Fast-forward to 1999, and the election of Prime Minister Ehud Barak.  Although it was hoped that Barak would reverse the pro-settlement policy of his predecessor, Netanyahu, his term in office actually saw an upswing in Israeli housing starts in the West Bank.  Although Barak's coalition promised "no new settlements", it also maintained a commitment to, "ongoing development needs of existing settlement communities" (what would later be called ‘natural growth').

Challenged on this issue by the international community and the Israeli left, Barak aides explained that the Prime Minister's peace policies needed the support of the pro-settler National Religious Party and of the center-right Shas and Yisrael B'Aliya parties, all members of his short-lived coalition.

Besides, Barak argued, the interim period (now extended by two years) was about to end, a peace deal would soon be reached, and there was absolutely no point wasting his limited domestic political capital on the contentious settlements issue.

When Barak took office in 1999, there were 177,411 Israeli settlers in the West Bank, in addition to 170,123 in East Jerusalem (347,534 in all).  By the end of Barak's abbreviated term, there were at least 192,976 Israeli West Bank settlers, in addition to 172,250 in East Jerusalem (365,226).

In 2001, Ariel Sharon replaced Barak, the Intifada intensified, and final-status talks were ultimately shelved in favor of Sharon's unilateralism.  But after Ehud Olmert succeeded Sharon, following the latter's stroke, diplomacy came out of the deep freeze.  The Annapolis Conference of November 2007 offered fresh hope for agreement.

By that time, though, 14 years after the DOP, there were already 282,000 Israeli settlers in the West Bank, 2.5 times the amount in Rabin's day, in addition to 189,708 in East Jerusalem (471,708 in total).  Peace talks took place under a growing fear that the settlements had become so widespread that it might no longer be possible to draw two-state borders, or dismantle the many settlements that couldn't remain in place once an agreement was signed.

Nevertheless, even during the negotiations led by Olmert and Tzipi Livni, Israel continued to expand settlements (though Olmert did try to limit construction to the settlement blocs that are likely to be incorporated into Israel in a final deal, in exchange for equivalent territory west of the Green Line).

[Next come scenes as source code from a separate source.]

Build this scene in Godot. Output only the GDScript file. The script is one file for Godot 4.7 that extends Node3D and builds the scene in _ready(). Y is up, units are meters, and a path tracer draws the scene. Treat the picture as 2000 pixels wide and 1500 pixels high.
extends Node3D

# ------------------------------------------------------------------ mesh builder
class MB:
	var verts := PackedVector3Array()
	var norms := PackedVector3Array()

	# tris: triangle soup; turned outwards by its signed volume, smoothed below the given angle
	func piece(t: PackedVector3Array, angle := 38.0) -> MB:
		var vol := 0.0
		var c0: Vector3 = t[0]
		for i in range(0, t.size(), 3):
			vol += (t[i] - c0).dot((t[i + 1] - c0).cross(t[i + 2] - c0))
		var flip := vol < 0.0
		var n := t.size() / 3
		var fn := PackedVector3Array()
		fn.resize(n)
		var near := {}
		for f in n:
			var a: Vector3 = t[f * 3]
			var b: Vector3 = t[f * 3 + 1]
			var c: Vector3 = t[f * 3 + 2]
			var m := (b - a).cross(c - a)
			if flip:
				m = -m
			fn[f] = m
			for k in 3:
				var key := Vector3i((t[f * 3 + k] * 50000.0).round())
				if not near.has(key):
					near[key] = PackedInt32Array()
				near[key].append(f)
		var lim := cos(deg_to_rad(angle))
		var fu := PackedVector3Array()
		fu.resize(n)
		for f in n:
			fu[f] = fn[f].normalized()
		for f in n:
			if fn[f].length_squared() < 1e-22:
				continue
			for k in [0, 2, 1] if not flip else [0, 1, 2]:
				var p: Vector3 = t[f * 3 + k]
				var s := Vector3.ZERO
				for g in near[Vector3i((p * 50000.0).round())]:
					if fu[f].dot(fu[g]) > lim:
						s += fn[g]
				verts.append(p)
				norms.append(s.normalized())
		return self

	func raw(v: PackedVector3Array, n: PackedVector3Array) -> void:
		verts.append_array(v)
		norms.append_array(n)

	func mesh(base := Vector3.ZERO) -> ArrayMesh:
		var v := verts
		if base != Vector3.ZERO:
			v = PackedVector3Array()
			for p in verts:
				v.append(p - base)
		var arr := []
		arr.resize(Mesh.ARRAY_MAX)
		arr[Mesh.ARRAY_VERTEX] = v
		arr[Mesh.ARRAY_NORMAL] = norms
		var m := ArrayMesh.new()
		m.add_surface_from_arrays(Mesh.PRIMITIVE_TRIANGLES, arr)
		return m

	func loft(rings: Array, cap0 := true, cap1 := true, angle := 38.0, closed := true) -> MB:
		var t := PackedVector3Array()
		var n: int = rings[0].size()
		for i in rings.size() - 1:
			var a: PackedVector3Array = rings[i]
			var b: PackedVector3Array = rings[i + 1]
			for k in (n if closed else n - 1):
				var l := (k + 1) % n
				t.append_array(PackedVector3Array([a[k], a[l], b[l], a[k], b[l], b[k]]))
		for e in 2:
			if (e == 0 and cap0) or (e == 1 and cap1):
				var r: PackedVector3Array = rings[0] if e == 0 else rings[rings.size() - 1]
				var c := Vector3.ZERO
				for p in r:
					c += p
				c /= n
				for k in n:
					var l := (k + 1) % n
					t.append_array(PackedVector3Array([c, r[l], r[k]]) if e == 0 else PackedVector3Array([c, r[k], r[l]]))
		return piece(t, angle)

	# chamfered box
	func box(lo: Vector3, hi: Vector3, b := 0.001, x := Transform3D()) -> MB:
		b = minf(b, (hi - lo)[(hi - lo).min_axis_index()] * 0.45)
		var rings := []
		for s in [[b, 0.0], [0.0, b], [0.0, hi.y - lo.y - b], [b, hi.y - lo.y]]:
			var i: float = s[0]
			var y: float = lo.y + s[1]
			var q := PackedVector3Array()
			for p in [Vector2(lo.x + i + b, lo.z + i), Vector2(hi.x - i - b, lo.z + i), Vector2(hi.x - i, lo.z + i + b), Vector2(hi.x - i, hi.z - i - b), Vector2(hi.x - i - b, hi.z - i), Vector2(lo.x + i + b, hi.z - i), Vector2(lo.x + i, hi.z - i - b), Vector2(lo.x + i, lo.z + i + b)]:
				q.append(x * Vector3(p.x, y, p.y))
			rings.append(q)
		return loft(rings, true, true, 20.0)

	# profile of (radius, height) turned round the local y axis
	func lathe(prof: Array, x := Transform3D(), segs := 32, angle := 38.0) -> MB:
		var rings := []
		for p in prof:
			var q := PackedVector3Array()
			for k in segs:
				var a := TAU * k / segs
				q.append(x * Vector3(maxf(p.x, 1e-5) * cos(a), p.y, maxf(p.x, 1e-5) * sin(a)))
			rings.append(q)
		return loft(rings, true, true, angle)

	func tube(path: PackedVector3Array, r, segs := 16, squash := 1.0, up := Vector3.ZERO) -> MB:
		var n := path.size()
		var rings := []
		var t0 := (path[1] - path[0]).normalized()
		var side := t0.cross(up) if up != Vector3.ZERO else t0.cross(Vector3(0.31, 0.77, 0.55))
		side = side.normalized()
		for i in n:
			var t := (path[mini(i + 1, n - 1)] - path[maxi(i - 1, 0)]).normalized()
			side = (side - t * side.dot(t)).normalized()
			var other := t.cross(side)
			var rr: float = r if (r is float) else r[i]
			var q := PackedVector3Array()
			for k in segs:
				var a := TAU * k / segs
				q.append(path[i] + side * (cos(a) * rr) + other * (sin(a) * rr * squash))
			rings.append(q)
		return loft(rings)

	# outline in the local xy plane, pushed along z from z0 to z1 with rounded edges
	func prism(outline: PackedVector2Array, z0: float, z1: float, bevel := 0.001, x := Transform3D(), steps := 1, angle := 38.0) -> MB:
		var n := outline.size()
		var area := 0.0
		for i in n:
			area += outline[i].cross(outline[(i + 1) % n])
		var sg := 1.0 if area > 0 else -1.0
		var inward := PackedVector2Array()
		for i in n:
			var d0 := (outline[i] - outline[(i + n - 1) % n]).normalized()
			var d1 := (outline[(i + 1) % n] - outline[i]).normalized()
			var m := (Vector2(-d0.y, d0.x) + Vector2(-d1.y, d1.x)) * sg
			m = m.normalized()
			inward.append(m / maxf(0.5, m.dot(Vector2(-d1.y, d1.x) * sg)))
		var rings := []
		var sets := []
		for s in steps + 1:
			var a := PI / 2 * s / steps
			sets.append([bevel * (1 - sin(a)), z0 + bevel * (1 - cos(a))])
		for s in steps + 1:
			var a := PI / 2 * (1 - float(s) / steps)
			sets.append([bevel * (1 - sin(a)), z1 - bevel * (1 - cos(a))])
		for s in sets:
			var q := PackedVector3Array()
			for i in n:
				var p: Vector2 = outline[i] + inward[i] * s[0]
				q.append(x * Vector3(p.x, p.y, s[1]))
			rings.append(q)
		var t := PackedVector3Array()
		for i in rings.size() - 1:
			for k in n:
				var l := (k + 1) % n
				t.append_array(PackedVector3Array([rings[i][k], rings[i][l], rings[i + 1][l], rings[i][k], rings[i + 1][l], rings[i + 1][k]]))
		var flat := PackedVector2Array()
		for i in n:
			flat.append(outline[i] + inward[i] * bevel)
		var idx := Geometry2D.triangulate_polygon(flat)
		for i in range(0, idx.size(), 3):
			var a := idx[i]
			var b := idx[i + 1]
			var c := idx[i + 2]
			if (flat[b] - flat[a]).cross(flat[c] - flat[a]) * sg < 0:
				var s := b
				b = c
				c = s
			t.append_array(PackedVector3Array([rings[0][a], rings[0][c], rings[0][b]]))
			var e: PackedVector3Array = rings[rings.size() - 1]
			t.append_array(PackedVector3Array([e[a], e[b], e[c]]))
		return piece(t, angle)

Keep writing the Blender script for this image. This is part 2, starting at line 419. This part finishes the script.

By July 2009, just a few months after Olmert left the Prime Minister's office, there were an estimated 304,569 Israeli settlers in the West Bank, outside of East Jerusalem, nearly three times as many as there had been 16 years before.

(All statistics based on data from Israel's Central Bureau of Statistics and the Israel Defense Forces Civil Administration, and available here, here and here.)

In his justification of settlement construction, Mr. Netanyahu is basing himself on 17 years of destructive precedent.  In the 17 years referred to so approvingly by Netanyahu, we have seen the following, time after time:

  • An Israeli government that indicates that it is too beset by domestic political constraints to put a complete halt to settlement expansion over the Green Line.
  • An Israeli Prime Minister who insists that wrangling over settlements would only be a distraction that would sap Israeli public support for peace talks.
  • A ratcheting up of the settler population, making the difficulty of implementing a peace deal (if one can be agreed upon) that much greater.

How sad it is to note that, had Israel frozen settlement construction 17 years ago, it would have needed to evacuate only 20,000 settlers under a peace deal based on the generally accepted Clinton parameters and Geneva Initiative.  Now, 17 years later, thanks to the "settlements are not the problem" argument, an estimated 80,000 will one day have to be moved back to sovereign Israel.

Although most experts believe that such a mass evacuation - though painful - can still be accomplished, no one can say for sure what number would no longer be feasible.